From today's Washington Post...

"I am worried about whether there is sufficient evidence to sustain an indictment with the new definition of bribery/materiality," Huvelle told lawyers at a July 6 hearing in advance of Ring's trial, scheduled for next month. She asked both sides to file briefs assessing the recent decision.

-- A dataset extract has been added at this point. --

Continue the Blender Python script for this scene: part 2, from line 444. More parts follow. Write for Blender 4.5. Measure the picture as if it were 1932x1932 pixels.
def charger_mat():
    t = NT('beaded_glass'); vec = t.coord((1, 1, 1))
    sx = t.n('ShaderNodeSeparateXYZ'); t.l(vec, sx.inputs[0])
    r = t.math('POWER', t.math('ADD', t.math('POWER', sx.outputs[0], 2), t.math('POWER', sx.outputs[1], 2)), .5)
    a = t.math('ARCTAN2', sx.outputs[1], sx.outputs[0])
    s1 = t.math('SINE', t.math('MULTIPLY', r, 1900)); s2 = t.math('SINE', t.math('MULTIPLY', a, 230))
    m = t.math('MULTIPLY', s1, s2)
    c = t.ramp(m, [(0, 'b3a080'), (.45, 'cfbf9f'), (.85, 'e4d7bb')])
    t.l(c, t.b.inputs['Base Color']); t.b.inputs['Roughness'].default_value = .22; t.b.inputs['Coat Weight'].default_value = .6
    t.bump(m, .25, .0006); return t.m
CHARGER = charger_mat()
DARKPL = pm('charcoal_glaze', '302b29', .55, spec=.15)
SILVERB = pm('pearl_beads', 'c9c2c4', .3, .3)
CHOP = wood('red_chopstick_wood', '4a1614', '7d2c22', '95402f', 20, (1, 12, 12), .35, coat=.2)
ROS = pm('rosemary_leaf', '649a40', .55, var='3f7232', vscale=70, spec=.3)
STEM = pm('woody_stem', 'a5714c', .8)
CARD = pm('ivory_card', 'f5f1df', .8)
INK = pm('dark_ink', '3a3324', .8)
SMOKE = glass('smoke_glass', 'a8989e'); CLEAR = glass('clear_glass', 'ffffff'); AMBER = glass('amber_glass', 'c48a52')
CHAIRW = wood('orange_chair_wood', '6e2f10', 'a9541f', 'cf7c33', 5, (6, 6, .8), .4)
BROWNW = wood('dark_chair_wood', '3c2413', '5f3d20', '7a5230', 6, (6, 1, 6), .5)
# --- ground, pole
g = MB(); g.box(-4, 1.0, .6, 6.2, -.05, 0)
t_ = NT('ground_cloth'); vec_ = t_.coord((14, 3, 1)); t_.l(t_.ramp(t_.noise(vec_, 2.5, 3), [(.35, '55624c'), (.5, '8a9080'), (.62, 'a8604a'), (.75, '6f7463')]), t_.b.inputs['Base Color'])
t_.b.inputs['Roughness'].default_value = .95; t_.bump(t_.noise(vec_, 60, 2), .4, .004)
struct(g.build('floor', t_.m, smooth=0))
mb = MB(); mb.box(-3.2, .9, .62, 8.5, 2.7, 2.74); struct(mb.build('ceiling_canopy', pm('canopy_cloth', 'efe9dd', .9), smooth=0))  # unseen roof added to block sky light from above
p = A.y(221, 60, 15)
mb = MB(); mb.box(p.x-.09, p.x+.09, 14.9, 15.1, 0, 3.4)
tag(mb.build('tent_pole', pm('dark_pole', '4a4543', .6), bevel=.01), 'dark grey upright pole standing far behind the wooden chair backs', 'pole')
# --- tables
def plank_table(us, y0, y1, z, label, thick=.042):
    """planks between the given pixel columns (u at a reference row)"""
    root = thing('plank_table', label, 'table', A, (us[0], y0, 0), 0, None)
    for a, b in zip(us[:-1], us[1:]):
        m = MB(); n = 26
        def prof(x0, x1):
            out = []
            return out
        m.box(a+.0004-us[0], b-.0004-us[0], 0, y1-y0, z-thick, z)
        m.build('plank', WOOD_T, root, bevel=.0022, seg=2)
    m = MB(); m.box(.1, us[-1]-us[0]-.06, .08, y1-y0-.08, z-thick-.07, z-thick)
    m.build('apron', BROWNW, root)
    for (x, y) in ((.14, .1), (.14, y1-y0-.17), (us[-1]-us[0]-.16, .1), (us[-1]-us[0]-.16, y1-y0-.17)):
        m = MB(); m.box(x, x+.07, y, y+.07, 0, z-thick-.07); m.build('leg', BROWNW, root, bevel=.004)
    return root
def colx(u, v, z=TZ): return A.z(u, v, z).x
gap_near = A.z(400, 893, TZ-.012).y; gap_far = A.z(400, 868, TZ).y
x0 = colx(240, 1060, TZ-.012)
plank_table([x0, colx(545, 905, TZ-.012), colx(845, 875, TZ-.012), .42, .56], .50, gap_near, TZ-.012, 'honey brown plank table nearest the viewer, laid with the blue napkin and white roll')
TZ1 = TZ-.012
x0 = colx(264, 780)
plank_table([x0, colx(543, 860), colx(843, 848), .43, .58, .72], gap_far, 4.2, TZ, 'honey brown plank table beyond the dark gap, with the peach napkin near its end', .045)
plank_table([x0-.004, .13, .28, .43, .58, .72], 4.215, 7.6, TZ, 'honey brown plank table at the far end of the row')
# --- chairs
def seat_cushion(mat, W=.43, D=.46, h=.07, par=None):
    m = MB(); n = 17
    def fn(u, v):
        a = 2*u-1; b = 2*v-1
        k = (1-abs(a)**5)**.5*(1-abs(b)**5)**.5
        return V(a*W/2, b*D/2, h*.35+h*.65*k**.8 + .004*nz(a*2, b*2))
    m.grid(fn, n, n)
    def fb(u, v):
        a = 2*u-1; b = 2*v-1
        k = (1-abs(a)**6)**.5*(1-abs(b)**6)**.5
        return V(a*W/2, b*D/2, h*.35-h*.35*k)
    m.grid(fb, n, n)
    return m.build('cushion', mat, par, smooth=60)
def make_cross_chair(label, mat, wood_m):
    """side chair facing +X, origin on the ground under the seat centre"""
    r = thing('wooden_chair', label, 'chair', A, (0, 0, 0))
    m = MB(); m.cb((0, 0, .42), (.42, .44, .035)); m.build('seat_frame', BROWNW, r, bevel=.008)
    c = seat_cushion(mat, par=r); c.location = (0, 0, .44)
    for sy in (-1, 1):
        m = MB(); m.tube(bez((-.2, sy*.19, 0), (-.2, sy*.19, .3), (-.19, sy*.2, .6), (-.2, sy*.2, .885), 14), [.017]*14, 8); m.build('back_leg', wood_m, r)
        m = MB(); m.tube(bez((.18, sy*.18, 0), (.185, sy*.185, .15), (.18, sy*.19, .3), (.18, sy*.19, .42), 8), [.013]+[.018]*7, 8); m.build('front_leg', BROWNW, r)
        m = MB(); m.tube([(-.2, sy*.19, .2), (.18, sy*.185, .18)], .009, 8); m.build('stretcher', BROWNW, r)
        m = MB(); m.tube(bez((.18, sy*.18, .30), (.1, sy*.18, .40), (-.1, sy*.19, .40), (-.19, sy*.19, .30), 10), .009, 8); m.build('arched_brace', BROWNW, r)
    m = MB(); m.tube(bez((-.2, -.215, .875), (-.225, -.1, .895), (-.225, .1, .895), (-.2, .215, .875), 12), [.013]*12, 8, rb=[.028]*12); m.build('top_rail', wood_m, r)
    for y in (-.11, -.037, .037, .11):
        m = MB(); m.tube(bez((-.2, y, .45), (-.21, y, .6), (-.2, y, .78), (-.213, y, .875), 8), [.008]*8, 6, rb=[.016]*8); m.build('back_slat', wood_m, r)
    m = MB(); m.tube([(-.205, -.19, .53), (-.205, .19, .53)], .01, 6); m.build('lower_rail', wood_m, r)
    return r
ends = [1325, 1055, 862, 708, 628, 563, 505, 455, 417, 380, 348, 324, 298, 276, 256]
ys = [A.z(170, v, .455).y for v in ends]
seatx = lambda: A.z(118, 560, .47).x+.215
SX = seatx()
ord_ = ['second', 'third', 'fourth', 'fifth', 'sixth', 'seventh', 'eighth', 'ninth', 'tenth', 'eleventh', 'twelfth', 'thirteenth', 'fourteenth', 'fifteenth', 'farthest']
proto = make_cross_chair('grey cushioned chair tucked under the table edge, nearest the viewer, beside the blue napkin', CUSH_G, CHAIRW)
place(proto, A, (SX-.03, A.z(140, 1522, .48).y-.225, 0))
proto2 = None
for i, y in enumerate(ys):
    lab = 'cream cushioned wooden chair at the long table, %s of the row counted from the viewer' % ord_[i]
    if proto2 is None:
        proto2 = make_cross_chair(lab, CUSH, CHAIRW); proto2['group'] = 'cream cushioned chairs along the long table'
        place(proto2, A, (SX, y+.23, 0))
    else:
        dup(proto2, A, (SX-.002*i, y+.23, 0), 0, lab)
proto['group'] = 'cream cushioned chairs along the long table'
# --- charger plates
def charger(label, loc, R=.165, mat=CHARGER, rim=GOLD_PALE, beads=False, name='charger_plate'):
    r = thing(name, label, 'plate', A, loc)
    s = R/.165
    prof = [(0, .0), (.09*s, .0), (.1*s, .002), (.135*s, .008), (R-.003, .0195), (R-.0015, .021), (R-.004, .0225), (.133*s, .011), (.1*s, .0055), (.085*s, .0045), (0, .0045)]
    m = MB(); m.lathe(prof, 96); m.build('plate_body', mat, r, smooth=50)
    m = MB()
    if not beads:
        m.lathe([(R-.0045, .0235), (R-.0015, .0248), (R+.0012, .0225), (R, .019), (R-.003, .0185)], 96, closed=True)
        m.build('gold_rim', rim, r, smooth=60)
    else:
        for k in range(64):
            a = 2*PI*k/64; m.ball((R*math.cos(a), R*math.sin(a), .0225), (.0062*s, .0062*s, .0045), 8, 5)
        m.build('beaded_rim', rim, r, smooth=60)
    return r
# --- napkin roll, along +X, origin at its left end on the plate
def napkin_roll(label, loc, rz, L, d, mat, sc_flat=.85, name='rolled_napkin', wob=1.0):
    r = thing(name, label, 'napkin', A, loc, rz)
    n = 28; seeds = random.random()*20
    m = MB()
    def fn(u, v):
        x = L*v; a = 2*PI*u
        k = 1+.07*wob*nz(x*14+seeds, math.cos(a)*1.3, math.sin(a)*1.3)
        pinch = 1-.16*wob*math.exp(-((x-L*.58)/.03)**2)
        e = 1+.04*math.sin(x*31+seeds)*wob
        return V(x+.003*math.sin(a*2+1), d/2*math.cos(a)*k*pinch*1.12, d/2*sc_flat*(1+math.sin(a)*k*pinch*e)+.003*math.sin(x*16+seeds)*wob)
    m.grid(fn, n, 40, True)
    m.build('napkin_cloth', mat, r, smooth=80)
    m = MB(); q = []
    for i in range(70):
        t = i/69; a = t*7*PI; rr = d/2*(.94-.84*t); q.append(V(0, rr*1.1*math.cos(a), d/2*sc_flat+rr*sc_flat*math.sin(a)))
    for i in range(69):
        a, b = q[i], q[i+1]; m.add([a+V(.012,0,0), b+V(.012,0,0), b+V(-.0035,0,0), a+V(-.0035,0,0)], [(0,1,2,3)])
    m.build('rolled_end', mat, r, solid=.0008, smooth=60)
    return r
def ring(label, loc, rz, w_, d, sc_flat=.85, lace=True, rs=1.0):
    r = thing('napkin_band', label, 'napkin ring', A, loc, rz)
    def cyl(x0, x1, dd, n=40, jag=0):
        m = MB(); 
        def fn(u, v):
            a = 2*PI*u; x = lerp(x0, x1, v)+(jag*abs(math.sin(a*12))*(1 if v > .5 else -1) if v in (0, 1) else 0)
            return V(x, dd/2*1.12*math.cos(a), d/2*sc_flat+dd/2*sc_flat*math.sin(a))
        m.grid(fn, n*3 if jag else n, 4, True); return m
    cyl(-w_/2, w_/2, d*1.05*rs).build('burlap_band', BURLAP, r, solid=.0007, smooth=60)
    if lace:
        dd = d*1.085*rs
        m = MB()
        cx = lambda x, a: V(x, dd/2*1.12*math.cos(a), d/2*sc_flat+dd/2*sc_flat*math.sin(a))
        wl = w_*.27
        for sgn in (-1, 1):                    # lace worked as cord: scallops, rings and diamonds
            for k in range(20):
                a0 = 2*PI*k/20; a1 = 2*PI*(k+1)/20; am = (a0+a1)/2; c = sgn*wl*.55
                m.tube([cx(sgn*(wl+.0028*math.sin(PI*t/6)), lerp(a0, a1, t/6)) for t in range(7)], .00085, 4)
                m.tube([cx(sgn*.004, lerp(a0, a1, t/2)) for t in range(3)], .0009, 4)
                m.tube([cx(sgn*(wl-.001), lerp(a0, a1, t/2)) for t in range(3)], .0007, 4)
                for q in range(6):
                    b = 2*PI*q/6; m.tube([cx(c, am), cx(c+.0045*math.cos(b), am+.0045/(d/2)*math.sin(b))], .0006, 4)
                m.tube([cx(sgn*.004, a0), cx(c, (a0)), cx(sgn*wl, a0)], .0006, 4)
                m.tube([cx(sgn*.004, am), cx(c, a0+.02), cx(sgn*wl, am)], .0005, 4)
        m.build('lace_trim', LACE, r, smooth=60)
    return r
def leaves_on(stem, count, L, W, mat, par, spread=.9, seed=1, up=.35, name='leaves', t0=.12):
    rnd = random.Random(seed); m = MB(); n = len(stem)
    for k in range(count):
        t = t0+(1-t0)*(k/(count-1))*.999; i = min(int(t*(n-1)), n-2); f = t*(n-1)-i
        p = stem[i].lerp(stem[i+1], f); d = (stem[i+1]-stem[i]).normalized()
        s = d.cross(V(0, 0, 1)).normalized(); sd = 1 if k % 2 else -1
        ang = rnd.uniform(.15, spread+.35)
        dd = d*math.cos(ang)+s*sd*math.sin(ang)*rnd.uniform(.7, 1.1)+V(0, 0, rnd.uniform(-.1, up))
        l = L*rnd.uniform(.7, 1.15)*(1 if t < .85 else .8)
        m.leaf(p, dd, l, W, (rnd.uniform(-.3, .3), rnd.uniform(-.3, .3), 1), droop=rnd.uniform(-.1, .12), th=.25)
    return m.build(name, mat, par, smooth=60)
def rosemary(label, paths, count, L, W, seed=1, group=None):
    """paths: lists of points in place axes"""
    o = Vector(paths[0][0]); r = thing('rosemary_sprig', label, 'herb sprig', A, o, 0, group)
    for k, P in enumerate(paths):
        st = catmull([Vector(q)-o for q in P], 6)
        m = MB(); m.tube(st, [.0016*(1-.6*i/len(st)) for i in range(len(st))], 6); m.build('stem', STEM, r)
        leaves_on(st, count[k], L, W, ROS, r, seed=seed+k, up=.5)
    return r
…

http://www.washingtonpost.com/wp-dyn/content/article/2010/07/17/AR2010071702339.html?hpid=topnews

Anonymous said...

ACR,
I've been googling Kevin Ring since this post and it seems to me this poster is aggressive in hoping Ring will get off. But it does seem that Judge Huvelle is being very cautious about how she moves forward. It's like Ring is the first and foremost test case of what the re-defining of HSF will mean in the future. Do you agree? Do you or your readers have any insight or how this thing may shake out? It seems like this is almost as important to going after crooks (or, in the alternative, ambitious prosecutors trying to make a career) as the Skilling case.... I'm anxiously awaiting the next shoe to drop!

ACR said...

Anon (July 20, 2010 4:47 PM):

I suspect you know the other shoe that has already dropped. I have to wait until I can independently verify it. All the best!

~ACR

ACR said...

It's like Ring is the first and foremost test case of what the re-defining of HSF will mean in the future.

I agree with you there. This is high-stakes stuff for the DoJ. It would suck to be Kevin Ring since the DoJ is using his case to define HSF. High stakes all around. Believe it or not, I'm developing a little sympathy for Mr. Ring. Future posts will likely display that sympathy.